AIM OF THE EXERCISE: Where a line in the listing contains the string "scene", copy that line out.

DATA FOR THE TASK:
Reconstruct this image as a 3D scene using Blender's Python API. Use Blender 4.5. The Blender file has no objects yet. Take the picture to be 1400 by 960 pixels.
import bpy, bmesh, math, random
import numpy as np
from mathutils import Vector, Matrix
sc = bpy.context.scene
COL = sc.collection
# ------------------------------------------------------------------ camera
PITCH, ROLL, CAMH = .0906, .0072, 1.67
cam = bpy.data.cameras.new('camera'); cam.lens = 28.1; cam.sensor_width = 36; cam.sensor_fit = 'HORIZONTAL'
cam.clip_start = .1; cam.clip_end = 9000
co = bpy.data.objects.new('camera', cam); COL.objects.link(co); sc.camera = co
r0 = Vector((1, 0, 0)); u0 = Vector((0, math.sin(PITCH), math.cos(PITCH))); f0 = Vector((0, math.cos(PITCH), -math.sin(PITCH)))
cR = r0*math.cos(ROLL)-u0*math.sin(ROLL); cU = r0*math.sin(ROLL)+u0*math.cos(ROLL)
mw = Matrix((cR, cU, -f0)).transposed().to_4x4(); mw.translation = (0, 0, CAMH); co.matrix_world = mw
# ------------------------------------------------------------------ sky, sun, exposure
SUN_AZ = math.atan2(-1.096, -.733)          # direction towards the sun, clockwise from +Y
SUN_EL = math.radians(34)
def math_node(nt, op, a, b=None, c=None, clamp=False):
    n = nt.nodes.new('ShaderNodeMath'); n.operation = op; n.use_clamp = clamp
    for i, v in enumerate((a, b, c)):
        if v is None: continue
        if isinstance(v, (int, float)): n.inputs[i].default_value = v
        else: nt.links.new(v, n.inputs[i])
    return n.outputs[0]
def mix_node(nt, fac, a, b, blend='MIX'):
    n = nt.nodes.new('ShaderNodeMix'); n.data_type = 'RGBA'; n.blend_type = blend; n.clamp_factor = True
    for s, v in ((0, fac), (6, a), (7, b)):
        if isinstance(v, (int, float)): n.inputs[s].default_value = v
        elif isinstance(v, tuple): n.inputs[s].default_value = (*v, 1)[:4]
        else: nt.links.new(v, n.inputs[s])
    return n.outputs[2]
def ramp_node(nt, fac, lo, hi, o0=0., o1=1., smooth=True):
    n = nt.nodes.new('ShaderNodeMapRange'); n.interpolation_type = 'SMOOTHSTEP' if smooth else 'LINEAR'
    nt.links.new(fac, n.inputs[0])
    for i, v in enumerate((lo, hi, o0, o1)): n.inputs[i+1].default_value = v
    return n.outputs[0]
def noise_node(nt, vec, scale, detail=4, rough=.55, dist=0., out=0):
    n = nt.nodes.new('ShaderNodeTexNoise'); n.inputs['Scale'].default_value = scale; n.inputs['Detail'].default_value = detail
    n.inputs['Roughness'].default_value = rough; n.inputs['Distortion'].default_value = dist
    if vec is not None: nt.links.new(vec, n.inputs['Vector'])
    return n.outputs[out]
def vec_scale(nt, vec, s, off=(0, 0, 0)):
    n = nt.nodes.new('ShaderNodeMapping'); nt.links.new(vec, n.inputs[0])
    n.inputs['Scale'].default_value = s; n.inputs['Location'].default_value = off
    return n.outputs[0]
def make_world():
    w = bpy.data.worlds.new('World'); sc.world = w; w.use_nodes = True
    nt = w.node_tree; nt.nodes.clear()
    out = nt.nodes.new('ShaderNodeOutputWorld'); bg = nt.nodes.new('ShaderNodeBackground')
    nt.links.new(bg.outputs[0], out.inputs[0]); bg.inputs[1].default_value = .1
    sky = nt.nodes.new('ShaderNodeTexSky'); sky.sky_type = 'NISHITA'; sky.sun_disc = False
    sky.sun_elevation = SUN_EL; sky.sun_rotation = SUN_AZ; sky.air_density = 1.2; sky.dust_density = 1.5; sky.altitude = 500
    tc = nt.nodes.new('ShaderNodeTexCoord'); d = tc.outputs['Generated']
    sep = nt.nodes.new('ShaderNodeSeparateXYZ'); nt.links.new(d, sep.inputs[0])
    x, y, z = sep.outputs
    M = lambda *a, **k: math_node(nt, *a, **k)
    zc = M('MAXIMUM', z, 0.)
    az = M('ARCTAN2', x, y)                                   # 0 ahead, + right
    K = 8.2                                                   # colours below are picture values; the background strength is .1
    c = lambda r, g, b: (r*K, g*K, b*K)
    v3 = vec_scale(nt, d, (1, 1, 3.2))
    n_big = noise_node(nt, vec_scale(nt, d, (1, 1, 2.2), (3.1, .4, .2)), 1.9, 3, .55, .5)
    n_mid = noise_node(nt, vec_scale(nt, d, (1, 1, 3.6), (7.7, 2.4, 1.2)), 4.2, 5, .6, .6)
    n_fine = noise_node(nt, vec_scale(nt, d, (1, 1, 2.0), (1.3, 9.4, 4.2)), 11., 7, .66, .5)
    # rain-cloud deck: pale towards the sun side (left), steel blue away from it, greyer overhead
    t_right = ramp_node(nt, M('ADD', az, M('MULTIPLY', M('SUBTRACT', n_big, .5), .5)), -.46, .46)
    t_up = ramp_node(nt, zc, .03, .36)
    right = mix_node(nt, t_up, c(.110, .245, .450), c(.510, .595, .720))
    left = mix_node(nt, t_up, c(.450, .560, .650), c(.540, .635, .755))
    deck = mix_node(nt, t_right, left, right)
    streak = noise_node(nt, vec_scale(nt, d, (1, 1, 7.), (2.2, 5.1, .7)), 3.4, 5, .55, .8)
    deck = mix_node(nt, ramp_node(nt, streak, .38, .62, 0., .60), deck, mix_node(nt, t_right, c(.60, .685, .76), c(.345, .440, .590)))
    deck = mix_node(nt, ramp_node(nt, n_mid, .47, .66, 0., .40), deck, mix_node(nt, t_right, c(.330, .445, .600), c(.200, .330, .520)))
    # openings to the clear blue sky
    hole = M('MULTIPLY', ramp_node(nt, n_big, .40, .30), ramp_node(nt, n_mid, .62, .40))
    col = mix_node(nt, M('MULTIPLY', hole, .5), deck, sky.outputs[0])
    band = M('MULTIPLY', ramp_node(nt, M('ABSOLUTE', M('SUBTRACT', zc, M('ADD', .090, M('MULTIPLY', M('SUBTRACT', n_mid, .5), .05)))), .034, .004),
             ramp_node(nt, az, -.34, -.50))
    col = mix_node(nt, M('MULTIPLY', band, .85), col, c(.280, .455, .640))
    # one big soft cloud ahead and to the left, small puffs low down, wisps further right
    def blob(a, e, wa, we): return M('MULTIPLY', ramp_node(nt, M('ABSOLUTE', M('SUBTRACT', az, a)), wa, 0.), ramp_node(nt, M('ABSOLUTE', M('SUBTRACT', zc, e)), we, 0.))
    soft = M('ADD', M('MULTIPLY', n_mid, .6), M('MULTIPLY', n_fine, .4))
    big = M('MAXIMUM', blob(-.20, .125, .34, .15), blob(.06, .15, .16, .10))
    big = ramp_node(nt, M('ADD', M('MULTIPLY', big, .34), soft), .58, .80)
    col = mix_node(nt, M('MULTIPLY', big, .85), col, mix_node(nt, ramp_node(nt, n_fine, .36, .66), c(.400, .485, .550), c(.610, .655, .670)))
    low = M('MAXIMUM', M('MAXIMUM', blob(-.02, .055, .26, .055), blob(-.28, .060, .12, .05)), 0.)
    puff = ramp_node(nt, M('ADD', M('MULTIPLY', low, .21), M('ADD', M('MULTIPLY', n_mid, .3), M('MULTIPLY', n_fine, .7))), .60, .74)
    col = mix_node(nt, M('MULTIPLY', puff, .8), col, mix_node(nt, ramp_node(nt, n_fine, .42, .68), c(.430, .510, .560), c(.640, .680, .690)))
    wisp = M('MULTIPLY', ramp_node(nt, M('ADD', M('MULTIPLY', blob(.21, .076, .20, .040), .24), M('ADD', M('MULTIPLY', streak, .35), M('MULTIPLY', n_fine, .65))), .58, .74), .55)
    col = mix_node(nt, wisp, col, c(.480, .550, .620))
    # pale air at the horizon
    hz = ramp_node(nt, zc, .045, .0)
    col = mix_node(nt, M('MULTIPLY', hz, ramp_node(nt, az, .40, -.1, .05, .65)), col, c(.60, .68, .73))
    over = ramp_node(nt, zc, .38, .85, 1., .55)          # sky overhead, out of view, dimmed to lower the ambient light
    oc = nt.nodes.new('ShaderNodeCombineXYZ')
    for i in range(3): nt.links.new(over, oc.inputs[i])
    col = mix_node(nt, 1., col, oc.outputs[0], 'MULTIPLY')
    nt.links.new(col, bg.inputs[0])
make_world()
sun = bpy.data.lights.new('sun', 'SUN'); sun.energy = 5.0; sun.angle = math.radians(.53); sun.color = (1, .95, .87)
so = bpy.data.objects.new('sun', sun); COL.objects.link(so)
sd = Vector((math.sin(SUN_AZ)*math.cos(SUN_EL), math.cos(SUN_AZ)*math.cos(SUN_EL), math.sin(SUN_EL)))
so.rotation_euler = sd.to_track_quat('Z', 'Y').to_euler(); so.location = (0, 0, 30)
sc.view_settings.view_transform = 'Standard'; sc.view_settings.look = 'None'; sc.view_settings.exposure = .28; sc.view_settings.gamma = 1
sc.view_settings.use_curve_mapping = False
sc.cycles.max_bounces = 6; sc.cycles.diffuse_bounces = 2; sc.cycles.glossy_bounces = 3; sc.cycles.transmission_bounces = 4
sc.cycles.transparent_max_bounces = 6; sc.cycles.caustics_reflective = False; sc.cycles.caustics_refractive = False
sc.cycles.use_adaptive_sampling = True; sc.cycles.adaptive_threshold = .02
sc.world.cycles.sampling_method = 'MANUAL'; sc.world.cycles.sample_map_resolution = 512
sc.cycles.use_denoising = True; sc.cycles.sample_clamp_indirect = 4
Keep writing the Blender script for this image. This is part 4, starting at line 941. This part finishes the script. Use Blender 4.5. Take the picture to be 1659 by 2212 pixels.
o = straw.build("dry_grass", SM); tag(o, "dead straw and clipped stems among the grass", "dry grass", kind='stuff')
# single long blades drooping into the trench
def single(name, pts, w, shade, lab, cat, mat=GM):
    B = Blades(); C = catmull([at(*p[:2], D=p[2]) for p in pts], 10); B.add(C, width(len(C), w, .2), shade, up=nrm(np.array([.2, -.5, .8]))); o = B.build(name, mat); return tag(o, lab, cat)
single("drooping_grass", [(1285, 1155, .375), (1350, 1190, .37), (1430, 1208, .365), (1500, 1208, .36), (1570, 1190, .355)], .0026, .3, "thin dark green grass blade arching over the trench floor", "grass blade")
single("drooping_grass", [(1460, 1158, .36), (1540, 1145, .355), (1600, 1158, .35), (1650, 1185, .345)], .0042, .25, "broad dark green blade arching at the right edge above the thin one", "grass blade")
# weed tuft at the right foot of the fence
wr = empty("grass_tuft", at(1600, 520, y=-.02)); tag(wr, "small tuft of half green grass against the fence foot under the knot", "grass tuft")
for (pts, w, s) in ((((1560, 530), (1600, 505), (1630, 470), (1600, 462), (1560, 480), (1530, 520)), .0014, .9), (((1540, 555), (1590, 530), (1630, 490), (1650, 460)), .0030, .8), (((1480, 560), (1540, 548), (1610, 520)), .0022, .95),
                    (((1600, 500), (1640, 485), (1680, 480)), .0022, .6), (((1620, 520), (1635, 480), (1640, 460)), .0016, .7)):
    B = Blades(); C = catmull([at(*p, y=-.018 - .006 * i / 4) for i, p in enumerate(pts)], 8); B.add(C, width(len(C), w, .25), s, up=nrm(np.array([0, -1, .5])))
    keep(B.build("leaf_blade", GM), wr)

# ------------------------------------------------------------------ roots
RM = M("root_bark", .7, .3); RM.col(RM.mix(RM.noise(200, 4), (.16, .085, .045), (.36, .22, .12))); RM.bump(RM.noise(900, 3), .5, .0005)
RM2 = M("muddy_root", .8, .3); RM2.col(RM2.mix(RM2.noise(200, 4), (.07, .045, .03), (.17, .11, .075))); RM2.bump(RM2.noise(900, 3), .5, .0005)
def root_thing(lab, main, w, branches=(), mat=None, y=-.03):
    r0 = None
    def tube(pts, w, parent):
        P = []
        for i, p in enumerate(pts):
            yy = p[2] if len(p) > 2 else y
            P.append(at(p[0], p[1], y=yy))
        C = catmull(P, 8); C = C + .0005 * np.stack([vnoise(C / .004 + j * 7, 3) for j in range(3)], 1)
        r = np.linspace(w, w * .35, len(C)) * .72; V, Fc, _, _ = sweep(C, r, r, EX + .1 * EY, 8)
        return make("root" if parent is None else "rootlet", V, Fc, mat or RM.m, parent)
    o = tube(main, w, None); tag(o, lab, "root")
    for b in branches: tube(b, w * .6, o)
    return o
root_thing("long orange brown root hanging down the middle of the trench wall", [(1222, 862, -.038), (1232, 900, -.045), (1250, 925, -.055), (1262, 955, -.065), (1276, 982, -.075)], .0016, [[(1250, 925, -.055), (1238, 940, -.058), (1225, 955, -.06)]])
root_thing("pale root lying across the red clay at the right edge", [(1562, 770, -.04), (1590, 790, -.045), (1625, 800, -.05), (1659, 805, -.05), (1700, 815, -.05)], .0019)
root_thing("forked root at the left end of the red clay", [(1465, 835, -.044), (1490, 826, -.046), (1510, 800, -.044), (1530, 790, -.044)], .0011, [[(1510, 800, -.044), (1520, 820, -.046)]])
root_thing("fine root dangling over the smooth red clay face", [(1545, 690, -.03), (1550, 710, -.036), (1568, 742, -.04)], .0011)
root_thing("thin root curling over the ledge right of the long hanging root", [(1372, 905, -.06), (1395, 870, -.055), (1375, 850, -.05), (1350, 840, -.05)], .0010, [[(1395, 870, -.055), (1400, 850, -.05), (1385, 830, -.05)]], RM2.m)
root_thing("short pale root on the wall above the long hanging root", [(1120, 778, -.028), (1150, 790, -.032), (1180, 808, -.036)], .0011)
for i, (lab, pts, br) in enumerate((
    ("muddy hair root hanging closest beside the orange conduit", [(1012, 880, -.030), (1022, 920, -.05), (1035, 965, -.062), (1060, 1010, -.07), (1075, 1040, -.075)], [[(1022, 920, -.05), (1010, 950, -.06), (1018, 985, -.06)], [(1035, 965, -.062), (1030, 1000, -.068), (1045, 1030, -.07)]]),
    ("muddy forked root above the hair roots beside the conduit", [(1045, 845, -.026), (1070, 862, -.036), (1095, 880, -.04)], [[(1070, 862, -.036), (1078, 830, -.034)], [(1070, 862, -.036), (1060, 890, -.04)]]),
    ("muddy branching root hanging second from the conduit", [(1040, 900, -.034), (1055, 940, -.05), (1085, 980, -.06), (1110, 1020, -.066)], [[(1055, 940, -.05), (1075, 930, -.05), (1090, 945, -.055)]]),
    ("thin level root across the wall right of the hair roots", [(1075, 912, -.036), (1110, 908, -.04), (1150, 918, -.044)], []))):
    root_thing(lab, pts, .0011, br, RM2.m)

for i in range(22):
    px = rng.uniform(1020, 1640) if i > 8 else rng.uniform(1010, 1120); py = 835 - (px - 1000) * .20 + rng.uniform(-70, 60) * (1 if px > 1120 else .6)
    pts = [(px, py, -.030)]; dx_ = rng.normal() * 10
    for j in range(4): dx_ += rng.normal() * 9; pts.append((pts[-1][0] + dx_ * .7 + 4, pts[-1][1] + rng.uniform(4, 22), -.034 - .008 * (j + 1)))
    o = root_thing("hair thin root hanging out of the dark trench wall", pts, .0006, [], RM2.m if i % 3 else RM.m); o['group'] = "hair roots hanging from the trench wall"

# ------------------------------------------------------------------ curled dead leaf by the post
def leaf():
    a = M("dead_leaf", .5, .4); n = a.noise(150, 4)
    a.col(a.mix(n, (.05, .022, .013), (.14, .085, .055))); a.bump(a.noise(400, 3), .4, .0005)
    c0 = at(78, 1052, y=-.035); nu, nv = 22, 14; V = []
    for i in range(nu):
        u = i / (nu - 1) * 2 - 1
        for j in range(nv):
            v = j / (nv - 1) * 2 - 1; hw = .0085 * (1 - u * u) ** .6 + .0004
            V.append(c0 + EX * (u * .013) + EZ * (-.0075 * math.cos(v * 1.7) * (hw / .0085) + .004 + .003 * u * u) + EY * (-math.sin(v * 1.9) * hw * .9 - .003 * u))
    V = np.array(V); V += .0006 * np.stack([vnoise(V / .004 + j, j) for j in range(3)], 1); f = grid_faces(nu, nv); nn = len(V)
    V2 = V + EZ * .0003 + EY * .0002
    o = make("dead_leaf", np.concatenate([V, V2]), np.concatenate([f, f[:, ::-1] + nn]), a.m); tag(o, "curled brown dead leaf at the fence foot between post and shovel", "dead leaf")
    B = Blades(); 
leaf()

SOLUTION:
Reconstruct this image as a 3D scene using Blender's Python API. Use Blender 4.5. The Blender file has no objects yet. Take the picture to be 1400 by 960 pixels.
sc = bpy.context.scene